ネッテイ相撲
出典: フリー百科事典『ウィキペディア(Wikipedia)』 (2020/01/25 05:12 UTC 版)
まず裃姿(但し上半身は下衣無し)に素足で刀を手にした成人男子2人が、袴の股立を執り刀を水谷神社本殿前へ捧げて拝礼し、拝礼後神主から刀を受け取って石段を境内中段へ降る。中段では肩衣を脱ぎ、それで刀を巻いて両手で捧げ持ち、降りて来た石段へ向かって3歩両足飛びをし、刀を石段へ置き右手で刀を押さえ左手で腰を撫でる。

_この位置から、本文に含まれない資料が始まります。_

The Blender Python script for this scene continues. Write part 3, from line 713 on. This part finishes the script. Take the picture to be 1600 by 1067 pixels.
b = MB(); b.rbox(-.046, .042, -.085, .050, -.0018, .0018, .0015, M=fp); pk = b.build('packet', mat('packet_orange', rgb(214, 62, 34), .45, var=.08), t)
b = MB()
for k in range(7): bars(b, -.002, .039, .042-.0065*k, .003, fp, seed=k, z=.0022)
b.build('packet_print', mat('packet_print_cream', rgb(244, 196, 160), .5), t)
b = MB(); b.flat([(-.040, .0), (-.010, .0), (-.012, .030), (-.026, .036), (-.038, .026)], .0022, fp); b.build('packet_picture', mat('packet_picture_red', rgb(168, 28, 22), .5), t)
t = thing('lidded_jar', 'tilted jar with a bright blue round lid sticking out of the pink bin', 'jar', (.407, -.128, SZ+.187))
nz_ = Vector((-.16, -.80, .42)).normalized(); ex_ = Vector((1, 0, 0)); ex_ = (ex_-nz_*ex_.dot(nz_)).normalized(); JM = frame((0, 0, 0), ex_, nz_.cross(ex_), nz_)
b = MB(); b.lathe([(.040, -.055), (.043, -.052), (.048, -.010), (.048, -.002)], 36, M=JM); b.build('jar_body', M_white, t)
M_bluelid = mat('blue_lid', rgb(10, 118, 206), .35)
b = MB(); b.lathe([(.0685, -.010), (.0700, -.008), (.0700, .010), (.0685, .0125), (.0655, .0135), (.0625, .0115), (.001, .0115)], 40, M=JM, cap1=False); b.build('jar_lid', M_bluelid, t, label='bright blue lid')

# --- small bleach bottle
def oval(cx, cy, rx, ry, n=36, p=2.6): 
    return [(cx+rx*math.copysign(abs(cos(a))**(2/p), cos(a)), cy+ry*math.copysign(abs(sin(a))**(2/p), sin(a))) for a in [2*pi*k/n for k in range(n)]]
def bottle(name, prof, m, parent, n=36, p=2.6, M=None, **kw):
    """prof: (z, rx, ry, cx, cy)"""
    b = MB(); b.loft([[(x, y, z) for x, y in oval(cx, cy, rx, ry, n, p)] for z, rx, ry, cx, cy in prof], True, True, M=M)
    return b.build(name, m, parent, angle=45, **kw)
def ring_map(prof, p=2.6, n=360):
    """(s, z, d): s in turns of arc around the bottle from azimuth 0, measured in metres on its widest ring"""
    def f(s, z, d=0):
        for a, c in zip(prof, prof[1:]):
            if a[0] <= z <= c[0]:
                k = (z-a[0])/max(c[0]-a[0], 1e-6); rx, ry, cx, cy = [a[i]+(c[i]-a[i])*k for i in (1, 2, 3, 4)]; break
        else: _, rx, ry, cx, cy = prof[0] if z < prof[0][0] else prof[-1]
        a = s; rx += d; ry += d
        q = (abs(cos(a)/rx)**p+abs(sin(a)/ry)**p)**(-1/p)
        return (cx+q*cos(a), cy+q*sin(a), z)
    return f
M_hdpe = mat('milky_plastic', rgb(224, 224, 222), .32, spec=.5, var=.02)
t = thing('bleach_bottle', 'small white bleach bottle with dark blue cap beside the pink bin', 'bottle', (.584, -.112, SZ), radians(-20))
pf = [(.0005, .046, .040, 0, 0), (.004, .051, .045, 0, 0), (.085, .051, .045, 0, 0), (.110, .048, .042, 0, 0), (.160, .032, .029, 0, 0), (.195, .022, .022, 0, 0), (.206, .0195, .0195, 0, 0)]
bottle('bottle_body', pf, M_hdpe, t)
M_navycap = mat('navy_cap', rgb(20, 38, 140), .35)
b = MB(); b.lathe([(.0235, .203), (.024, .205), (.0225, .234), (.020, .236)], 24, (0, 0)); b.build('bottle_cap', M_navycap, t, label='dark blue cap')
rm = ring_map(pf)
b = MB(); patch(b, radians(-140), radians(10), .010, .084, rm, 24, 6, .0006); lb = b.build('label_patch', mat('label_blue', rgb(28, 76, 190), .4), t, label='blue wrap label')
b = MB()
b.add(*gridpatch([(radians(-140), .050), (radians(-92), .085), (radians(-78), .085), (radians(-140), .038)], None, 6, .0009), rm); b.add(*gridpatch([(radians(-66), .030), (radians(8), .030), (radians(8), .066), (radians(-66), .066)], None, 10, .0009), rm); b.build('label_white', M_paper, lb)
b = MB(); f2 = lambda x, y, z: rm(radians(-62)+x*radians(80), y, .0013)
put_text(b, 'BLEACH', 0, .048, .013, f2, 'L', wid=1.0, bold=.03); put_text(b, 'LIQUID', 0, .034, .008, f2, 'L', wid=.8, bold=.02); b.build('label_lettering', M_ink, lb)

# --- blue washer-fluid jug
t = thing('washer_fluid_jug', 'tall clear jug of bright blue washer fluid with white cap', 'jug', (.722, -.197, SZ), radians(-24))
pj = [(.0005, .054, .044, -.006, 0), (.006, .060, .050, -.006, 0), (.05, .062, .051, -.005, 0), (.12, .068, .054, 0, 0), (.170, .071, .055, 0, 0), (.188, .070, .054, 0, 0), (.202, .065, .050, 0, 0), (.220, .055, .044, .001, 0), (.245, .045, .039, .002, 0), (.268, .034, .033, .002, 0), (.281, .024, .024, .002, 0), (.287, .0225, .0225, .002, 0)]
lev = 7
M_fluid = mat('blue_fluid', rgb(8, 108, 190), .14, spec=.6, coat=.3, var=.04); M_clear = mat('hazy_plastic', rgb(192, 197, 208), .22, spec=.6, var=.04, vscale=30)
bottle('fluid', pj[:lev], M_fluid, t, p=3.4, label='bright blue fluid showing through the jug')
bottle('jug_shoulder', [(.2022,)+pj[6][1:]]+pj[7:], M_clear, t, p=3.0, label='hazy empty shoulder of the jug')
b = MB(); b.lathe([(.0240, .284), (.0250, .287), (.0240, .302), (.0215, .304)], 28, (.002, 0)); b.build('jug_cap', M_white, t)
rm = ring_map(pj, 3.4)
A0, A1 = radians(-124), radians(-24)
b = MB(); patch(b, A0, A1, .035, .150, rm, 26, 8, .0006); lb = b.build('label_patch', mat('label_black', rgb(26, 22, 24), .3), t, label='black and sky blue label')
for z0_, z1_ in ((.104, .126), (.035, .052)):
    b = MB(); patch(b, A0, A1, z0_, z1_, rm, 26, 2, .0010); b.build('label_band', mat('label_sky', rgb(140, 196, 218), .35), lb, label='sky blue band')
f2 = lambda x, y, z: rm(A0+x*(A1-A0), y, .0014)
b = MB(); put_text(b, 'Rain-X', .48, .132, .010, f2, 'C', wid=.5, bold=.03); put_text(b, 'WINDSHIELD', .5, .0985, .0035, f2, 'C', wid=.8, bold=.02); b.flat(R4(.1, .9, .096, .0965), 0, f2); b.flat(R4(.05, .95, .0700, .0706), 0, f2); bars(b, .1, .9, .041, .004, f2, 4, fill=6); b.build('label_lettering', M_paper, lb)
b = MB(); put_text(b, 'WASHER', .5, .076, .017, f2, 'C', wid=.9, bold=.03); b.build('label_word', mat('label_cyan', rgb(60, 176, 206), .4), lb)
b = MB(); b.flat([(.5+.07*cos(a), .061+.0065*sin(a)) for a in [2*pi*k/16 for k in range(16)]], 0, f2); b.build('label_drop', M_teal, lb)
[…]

次いで左右手を入れ替えて同じ所作をし、最後に再度右手で刀を押さえ左手で腰を撫で、3歩下がって中段中央でお互いに向き合う。中段広場には土俵が作られる事もないが、軽く一礼をした後に相撲と同じ仕切りの姿勢を取り、以下のように進行する。 「ヨイ、ヨイ、ヨイ」の掛け声で左右左と四股を踏み、「ヨイ」と声を掛けて右足を左前に踏み出しながら右手を拳に握って突き出す 同様に四股を踏み、「ヨイ」と声を掛けて左右逆の所作をする 同様に四股を踏み、左手で相手の首を抱き右手は腰に当てて、「ヨイ、ヨイ、ヨイ」の掛け声で跳躍しながら左に廻り元の位置に戻る 同様に四股を踏み、左右の手を入れ替えて同様に右に1廻り 最後に同様の四股を踏み、両手で相手の肩を抱き同様に左に1廻りして元の位置へ戻り、両手を腰に当てて左右に一礼して終える 相撲を終えた両人は石段の上に置いた刀を肩衣を巻いたまま両手に捧げ持ち、本殿前へ昇ってそれを拝殿へ納め、引き続き境内最下段に設らえた土俵で子供相撲が行われる。 かつては相撲の取り手は次に見る「宮当番」から「御当(おとう)」とも呼ばれた頭人(とうにん)が選ばれて勤めており、相撲の後には拝殿で翌年の頭人を決める籤引きと神酒を酌み交わす「お当渡し」が行われたが、現在では宮当番とは関係無くほぼ決まった人物が行っている。 ネッテイ相撲は勝負を決するものでなく、土俵も行司も無い特殊な相撲となっており、これは土地の悪霊を鎮めるとともに作物の稔りを感謝する神事、或いは呪術的な相撲神事と見られ 、平安時代に宮中で行なわれた相撲節会の流れを汲む現行の相撲の原型ともされ、「養父のネッテイ相撲」という名称で平成15年(2003年)2月20日に国の「記録作成等の措置を講ずべき無形の民俗文化財」に選択され、翌16年3月9日には兵庫県の無形民俗文化財に指定にされている。 なお、現行下では勝負を決する形ではないが、かつては最後に肩を組んで左右に廻った後に元の位置へ正確に戻った方を勝ちとしたようで、そこからこれは作物の豊凶を占ったり、部落として何らかの決定をなす等の二者択一の選択を行なう必要が生じた場合に、代表者を選んで勝負をさせ、その結果を以て神意を伺った誓約(うけい)に起源を持つものではないかとも説かれる。それによると、この相撲で拳を突き出すのはじゃんけんで、「あいこ」で勝負が着かない時に肩を組んで廻る勝負となったもので、土俵が無いのはそのため、また行司がいないのは観衆によって容易に判定が下され得たためではないかという。また、「ネッテイ」は「にって相撲」「ねったえ相撲」の転訛とも言われ、当地方で繰り返す事を「練って」と呼ぶために四股を何度も繰り返す事に由来するとも、「練る」ような相撲に由来するとも言われる。